begin

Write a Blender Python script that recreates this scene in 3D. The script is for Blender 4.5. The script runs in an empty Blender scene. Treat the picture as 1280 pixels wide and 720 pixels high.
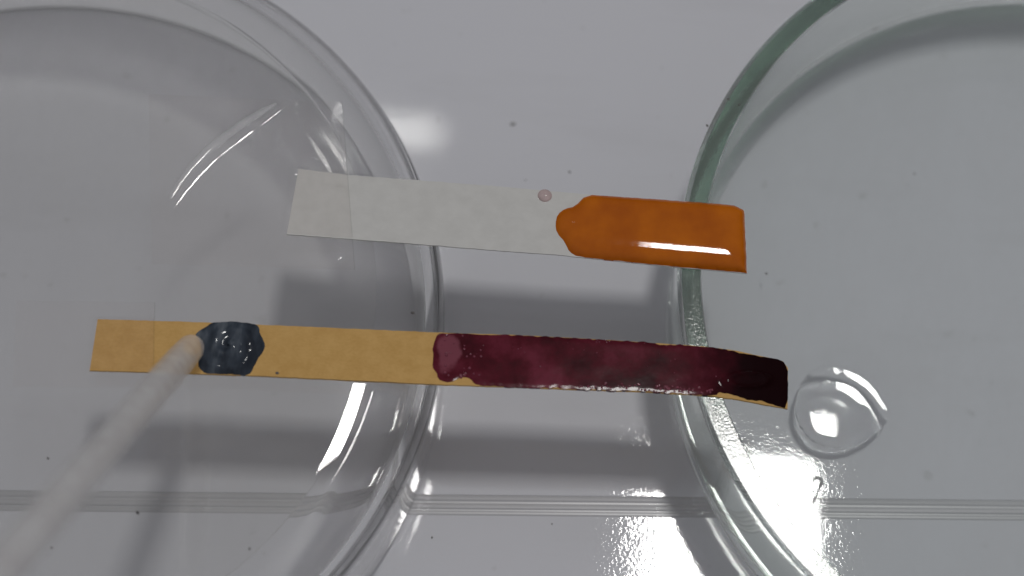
import bpy, bmesh, math, random
from mathutils import Vector, noise
from mathutils.geometry import delaunay_2d_cdt

S = 0.001                       # everything below is measured in millimetres
SC = bpy.context.scene
COL = SC.collection
random.seed(7)

# ------------------------------------------------------------------ camera
F_PX, TILT, CAM_H, CAM_Y, ROLL = 2453.0, 0.386, 203.7, -82.8, -0.083
C0 = Vector((0, CAM_Y, CAM_H))
FWD = Vector((0, math.sin(TILT), -math.cos(TILT)))
UP = Vector((0, math.cos(TILT), math.sin(TILT)))
RT = Vector((1, 0, 0))
cam = bpy.data.cameras.new('camera')
camo = bpy.data.objects.new('camera', cam)
COL.objects.link(camo)
cam.sensor_width = 36.0
cam.lens = F_PX * 36.0 / 1280.0
cam.clip_start = 0.002
cam.clip_end = 50.0
camo.location = C0 * S
from mathutils import Matrix
m = Matrix((RT, UP, -FWD)).transposed()
camo.rotation_euler = (m @ Matrix.Rotation(-ROLL, 3, 'Z')).to_euler()
cam.dof.use_dof = True
cam.dof.focus_distance = 0.203
cam.dof.aperture_fstop = 16.0
SC.camera = camo

# ------------------------------------------------------------------ world, lamps, exposure
world = bpy.data.worlds.new('World')
SC.world = world
world.use_nodes = True
wn = world.node_tree
bg = wn.nodes['Background']
tc = wn.nodes.new('ShaderNodeTexCoord')
sep = wn.nodes.new('ShaderNodeSeparateXYZ')
rmp = wn.nodes.new('ShaderNodeValToRGB')
wn.links.new(tc.outputs['Generated'], sep.inputs[0])
wn.links.new(sep.outputs['Z'], rmp.inputs[0])
wn.links.new(rmp.outputs[0], bg.inputs['Color'])
rmp.color_ramp.elements[0].position = 0.0
rmp.color_ramp.interpolation = 'EASE'
rmp.color_ramp.elements[0].color = (0.20, 0.195, 0.19, 1)
rmp.color_ramp.elements[1].position = 1.0
rmp.color_ramp.elements[1].color = (1.0, 1.0, 1.06, 1)
bg.inputs['Strength'].default_value = 0.29


def area_lamp(name, loc, sx, sy, power, color):
    l = bpy.data.lights.new(name, 'AREA')
    l.shape = 'RECTANGLE'
    l.size, l.size_y = sx, sy
    l.energy = power
    l.color = color
    o = bpy.data.objects.new(name, l)
    o.location = loc
    COL.objects.link(o)
    return o


area_lamp('ceiling_lamp', (0.247, 0.435, 1.8), 0.172, 0.225, 8.6, (1.0, 0.985, 0.96))
area_lamp('far_ceiling_tube', (-0.140, 0.912, 1.8), 0.085, 0.024, 0.085, (1.0, 0.99, 0.96))

SC.view_settings.view_transform = 'Standard'
SC.view_settings.look = 'None'
SC.view_settings.exposure = 0.0
SC.view_settings.gamma = 1.0
SC.view_settings.use_curve_mapping = False
SC.render.engine = 'CYCLES'
cy = SC.cycles
cy.use_denoising = True
cy.max_bounces = 20
cy.transmission_bounces = 16
cy.transparent_max_bounces = 24
cy.glossy_bounces = 8
cy.diffuse_bounces = 4
cy.sample_clamp_indirect = 25.0
cy.caustics_reflective = True
cy.caustics_refractive = True
cy.blur_glossy = 0.3


# ------------------------------------------------------------------ helpers
def at(px, py, z=0.0):
    """the point of height z (mm) seen at pixel (px, py) of the 1280 x 720 photograph"""
    a, b = px - 640.0, 360.0 - py
    cr, sr = math.cos(-ROLL), math.sin(-ROLL)
    u, v = cr * a - sr * b, sr * a + cr * b
    d = FWD + RT * (u / F_PX) + UP * (v / F_PX)
    return C0 + d * ((z - C0.z) / d.z)


def link(name, verts, faces, mats, parent=None, smooth=True, fm=None):
    me = bpy.data.meshes.new(name)
    me.from_pydata([tuple(Vector(v) * S) for v in verts], [], faces)
    for mt in (mats if isinstance(mats, (list, tuple)) else [mats]):
        me.materials.append(mt)
    if fm:
        me.polygons.foreach_set('material_index', fm)
    bm = bmesh.new()
    bm.from_mesh(me)
    bmesh.ops.recalc_face_normals(bm, faces=bm.faces)
    bm.to_mesh(me)
    bm.free()
    if smooth:
        me.polygons.foreach_set('use_smooth', [True] * len(me.polygons))
        me.set_sharp_from_angle(angle=math.radians(35))
    o = bpy.data.objects.new(name, me)
    COL.objects.link(o)
    if parent:
        o.parent = parent
    return o


def tag(o, label=None, cat=None, group=None, kind=None):
    if label: o['label'] = label
    if cat: o['category'] = cat
    if group: o['group'] = group
    if kind: o['kind'] = kind
    return o


def empty(name, loc=(0, 0, 0)):
    o = bpy.data.objects.new(name, None)
    o.empty_display_size = 0.005
    COL.objects.link(o)
    return o


def mat(name):
    mt = bpy.data.materials.new(name)
    mt.use_nodes = True
    nt = mt.node_tree
    return mt, nt, nt.nodes['Principled BSDF'], nt.nodes['Material Output']


def N(nt, kind, **kw):
    n = nt.nodes.new('ShaderNode' + kind)
    for k, v in kw.items():
        if k in n.inputs.keys():
            n.inputs[k].default_value = v
        else:
            setattr(n, k, v)
    return n


def coords(nt):
    return N(nt, 'TexCoord').outputs['Object']


def noise_tex(nt, scale, detail=4.0, rough=0.55, vec=None, stretch=None):
    n = N(nt, 'TexNoise', Scale=scale, Detail=detail, Roughness=rough)
    v = vec or coords(nt)
    if stretch:
        mp = N(nt, 'Mapping')
        mp.inputs['Scale'].default_value = stretch
        nt.links.new(v, mp.inputs[0])
        v = mp.outputs[0]
    nt.links.new(v, n.inputs['Vector'])
    return n.outputs['Fac']


def ramp(nt, fac, stops):
    r = N(nt, 'ValToRGB')
    e = r.color_ramp.elements
    while len(e) < len(stops):
        e.new(0.5)
    for k, (p, c) in enumerate(stops):
        e[k].position = p
        e[k].color = (c[0], c[1], c[2], 1) if isinstance(c, (tuple, list)) else (c, c, c, 1)
    nt.links.new(fac, r.inputs[0])
    return r.outputs[0]


def bump(nt, bs, fac, dist, strength=1.0, prev=None):
    b = N(nt, 'Bump', Strength=strength, Distance=dist)
    nt.links.new(fac, b.inputs['Height'])
    if prev:
        nt.links.new(prev, b.inputs['Normal'])
    nt.links.new(b.outputs[0], bs.inputs['Normal'])
    return b.outputs[0]


# ------------------------------------------------------------------ materials
def make_table():
    mt, nt, bs, out = mat('white_laminate')
    big = noise_tex(nt, 28, 3)
    mid = noise_tex(nt, 130, 4)
    mx = N(nt, 'Math', operation='ADD')
    nt.links.new(big, mx.inputs[0]); nt.links.new(mid, mx.inputs[1])
    c = ramp(nt, mx.outputs[0], [(0.35, (0.595, 0.60, 0.64)), (0.75, (0.68, 0.685, 0.725))])
    fine = ramp(nt, noise_tex(nt, 420, 2, 0.4), [(0.70, 0.0), (0.78, 0.25)])
    smear = ramp(nt, noise_tex(nt, 45, 5, 0.65, stretch=(0.35, 1.6, 1)), [(0.52, 0.0), (0.72, 0.14)])
    am = N(nt, 'Math', operation='ADD')
    nt.links.new(fine, am.inputs[0]); nt.links.new(smear, am.inputs[1])
    dm = N(nt, 'Mix', data_type='RGBA')
    nt.links.new(am.outputs[0], dm.inputs['Factor'])
    nt.links.new(c, dm.inputs['A'])
    dm.inputs['B'].default_value = (0.40, 0.395, 0.39, 1)
    c = dm.outputs['Result']
    nt.links.new(c, bs.inputs['Base Color'])
    bs.inputs['Roughness'].default_value = 0.035
    bs.inputs['Specular IOR Level'].default_value = 0.5
    sy = N(nt, 'SeparateXYZ')
    nt.links.new(coords(nt), sy.inputs[0])
    wm = N(nt, 'MapRange', interpolation_type='SMOOTHSTEP')      # the front of the bench is worn and pebbled
    wm.inputs['From Min'].default_value = 0.004; wm.inputs['From Max'].default_value = -0.016
    wm.inputs['To Min'].default_value = 0.12
    nt.links.new(sy.outputs['Y'], wm.inputs['Value'])
    wmul = N(nt, 'Math', operation='MULTIPLY')
    nt.links.new(noise_tex(nt, 850, 2, 0.5), wmul.inputs[0]); nt.links.new(wm.outputs[0], wmul.inputs[1])
    wmul2 = N(nt, 'Math', operation='MULTIPLY')
    nt.links.new(noise_tex(nt, 2600, 1.5, 0.5), wmul2.inputs[0]); nt.links.new(wm.outputs[0], wmul2.inputs[1])
    n1 = bump(nt, bs, wmul.outputs[0], 0.000011, 0.5)
    bump(nt, bs, wmul2.outputs[0], 0.000009, 0.5, n1)
    return mt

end

• [DO THIS]:
Without the pictures, please reproduce each line of the listing above exactly, from the first one through the line bearing "from mathutils.geometry import".

• [EXERCISE RESULT]:
Write a Blender Python script that recreates this scene in 3D. The script is for Blender 4.5. The script runs in an empty Blender scene. Treat the picture as 1280 pixels wide and 720 pixels high.
import bpy, bmesh, math, random
from mathutils import Vector, noise
from mathutils.geometry import delaunay_2d_cdt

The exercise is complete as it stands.